Quem é o mentiroso, senão aquele que nega que Jesus é o Cristo? Este é o
anticristo: aquele que nega o Pai e o Filho. Todo o que nega o Filho
também não tem o Pai; quem confessa publicamente o Filho tem também o
Pai. (1 Jo 2.18-23)
Se alguém ensina falsas doutrinas e não concorda com a sã doutrina de
nosso Senhor Jesus Cristo e com o ensino que é segundo a piedade, é
orgulhoso e nada entende. Esse tal mostra um interesse doentio por
controvérsias e contendas acerca de palavras, que resultam em inveja,
brigas, difamações, suspeitas malignas e atritos constantes entre
pessoas que têm a mente corrompida e que são privados da verdade, os
quais pensam que a piedade é fonte de lucro. De fato, a piedade com
contentamento é grande fonte de lucro, pois nada trouxemos para este
mundo e dele nada podemos levar; por isso, tendo o que comer e com que
vestir-nos, estejamos com isso satisfeitos. Os que querem ficar ricos
caem em tentação, em armadilhas e em muitos desejos descontrolados e
nocivos, que levam os homens a mergulharem na ruína e na destruição,
pois o amor ao dinheiro é raiz de todos os males. Algumas pessoas, por
cobiçarem o dinheiro, desviaram-se da fé e se atormentaram a si mesmas
com muitos sofrimentos. Você, porém, homem de Deus, fuja de tudo isso e
busque a justiça, a piedade, a fé, o amor, a perseverança e a mansidão.
Combata o bom combate da fé. Tome posse da vida eterna, para a qual você
foi chamado e fez a boa confissão na presença de muitas testemunhas.
Diante de Deus, que a tudo dá vida, e de Cristo Jesus, que diante de
Pôncio Pilatos fez a boa confissão, eu lhe recomendo: Guarde este
mandamento imaculado, irrepreensível, até a manifestação de nosso Senhor
Jesus Cristo, a qual Deus fará se cumprir no seu devido tempo. Ele é o
bendito e único Soberano, o Rei dos reis e Senhor dos senhores, o único
que é imortal e habita em luz inacessível, a quem ninguém viu nem pode
ver. A ele sejam honra e poder para sempre. Amém. (1 Tm 6.3-17)
De fato, todos os que desejam viver piedosamente em Cristo Jesus
serão perseguidos. Contudo, os perversos e impostores irão de mal a
pior, enganando e sendo enganados. Quanto a você, porém, permaneça nas
coisas que aprendeu e das quais tem convicção, pois você sabe de quem o
aprendeu. Porque desde criança você conhece as sagradas letras, que são
capazes de torná-lo sábio para a salvação mediante a fé em Cristo Jesus.

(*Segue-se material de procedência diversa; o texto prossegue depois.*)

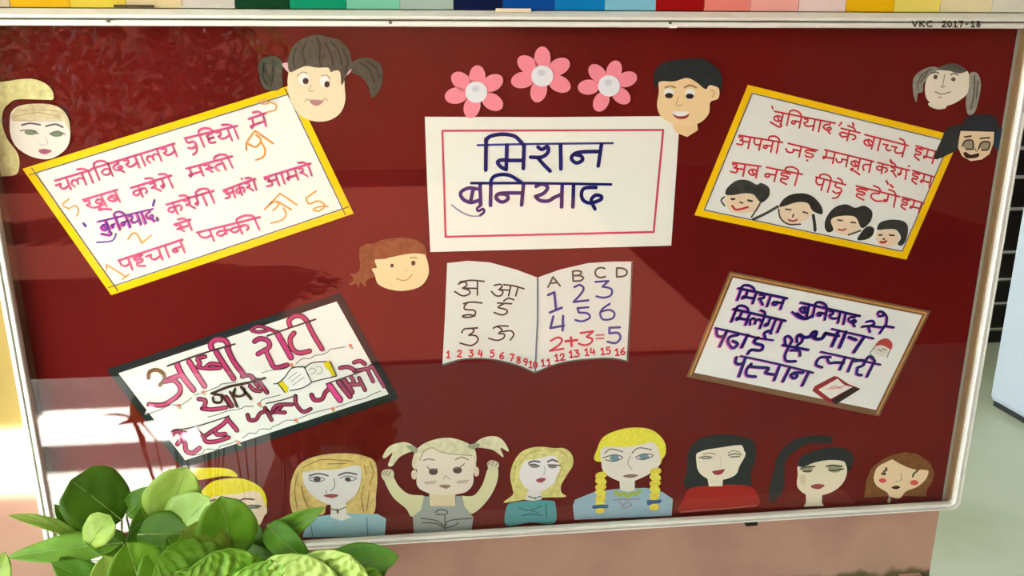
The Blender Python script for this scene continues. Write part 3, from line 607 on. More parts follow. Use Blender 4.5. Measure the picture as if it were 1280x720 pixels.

Toda a Escritura é inspirada por Deus e útil para o ensino, para a
repreensão, para a correção e para a instrução na justiça… (2 Tm
3.12-16)
Podemos tirar aprendizados bem práticos das passagens acima:
1. Piedade e sã doutrina andam de modo inseparável. Não há como ser
de Deus e não defender a sua verdade revelada nas Escrituras.
2. Deturpar o Evangelho é uma forma de iniquidade, e é abominável, anátema, condenável à perdição eterna.
3. Quem faz isso (especialmente os que se intitulam líderes na
Igreja) constituem-se contra Cristo e, consequentemente, são
“anticristos”. Fugir da iniquidade é o mesmo que fugir da heresia. Fugir
da heresia compreende desmascarar hereges, uma vez que sejam
identificados.
A conclusão é que é impossível amar a Deus e ser “amigo” de quem
distorce a importância, o significado e a missão do seu Filho, Jesus
Cristo. Não devemos jamais esquecer o amor pelo ser humano que erra,
isso é evidente, mas jamais podemos aceitar seus ensinos errados por
causa disso.
Historicamente, alguns dos hereges da Igreja foram reputados como
pessoas simpáticas e, aparentemente, boníssimas: Ário, Pelágio e até
Rudolf Bultmann (um dos pais do liberalismo moderno). Um dos meus
antigos professores de seminário estudou com Bultmann na Alemanha e me
disse que nunca conheceu uma pessoa mais agradável e gentil. Só que essa
gentileza era a fachada de um inimigo da fé.
Não, não posso ser amigo de quem depõe contra tudo que tenho por
sagrado. É duro dizer isso, mas “heresia é heresia, amizades à parte”.